Diálogo com ressalvas
O consultor financeiro Fabiano Calil vai além. Para ele, falar sobre dinheiro envolve, também, questões de segurança. Ele admite recomendar o diálogo sobre finanças, mas com ressalvas. “Numa mesa de bar, por exemplo, não se deve comentar o investimento de altas quantias nesta ou naquela aplicação. Nunca se sabe a intenção do cliente da mesa ao lado ou do garçom”, recomenda. Neste caso, diz Calil, o problema está no ambiente escolhido para tratar do assunto. Conversar, por exemplo, sobre investimentos na casa de amigos até pode ser recomendado. “Mas não é o tipo de assunto que devemos conversar em qualquer lugar”, diz.

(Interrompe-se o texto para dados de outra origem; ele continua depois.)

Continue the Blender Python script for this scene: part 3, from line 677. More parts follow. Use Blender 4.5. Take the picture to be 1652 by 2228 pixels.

Em seu escritório, em São Paulo, ele passa, às vezes, pela situação inversa. Muitos clientes relutam em falar sobre seus investimentos. “Os homens, principalmente”. E emenda: “Eles têm arraigada a idéia de provedor. Não precisam de ajuda para cuidar do próprio dinheiro. Geralmente, procuram um consultor financeiro apenas para ‘checar informações’”.
Calil conclui que, respeitadas as regras de etiqueta e bom senso, falar sobre dinheiro é uma boa oportunidade para aprender a lidar com as finanças. Neste caso, ele diz, vale até o investidor perguntar para outro sobre a rentabilidade da aplicação que vem obtendo com determinado papel, desde que a pessoa já saiba do investimento. “Comparar os ganhos é até comum e ajuda a balizar os próprios investimentos”, concorda Vieira, da Souza Barros.
Perguntas demais
Ainda não existe um manual de etiqueta específico para o mercado financeiro, mas Rocha e Vieira aprovam a idéia. “Este nicho cresceu muito nos últimos anos. Um manual de etiqueta ajudaria a evitar muitos constrangimentos”, avalia Vieira.
A consultora de etiqueta Lígia Marques é enfática e diz que qualquer assunto que envolva dinheiro, quase sempre, remete a gafes. “Perguntar quanto a pessoa ganha, qual é o seu salário e como costuma gastá-lo ou aplicá-lo sempre será deselegante. Mesmo com pessoas mais íntimas podemos ir até certo ponto, desde que a conversa esteja dando abertura para isso”, reforça. Na dúvida, portanto, quando o assunto é dinheiro, seja discreto e evite fazer perguntas demais.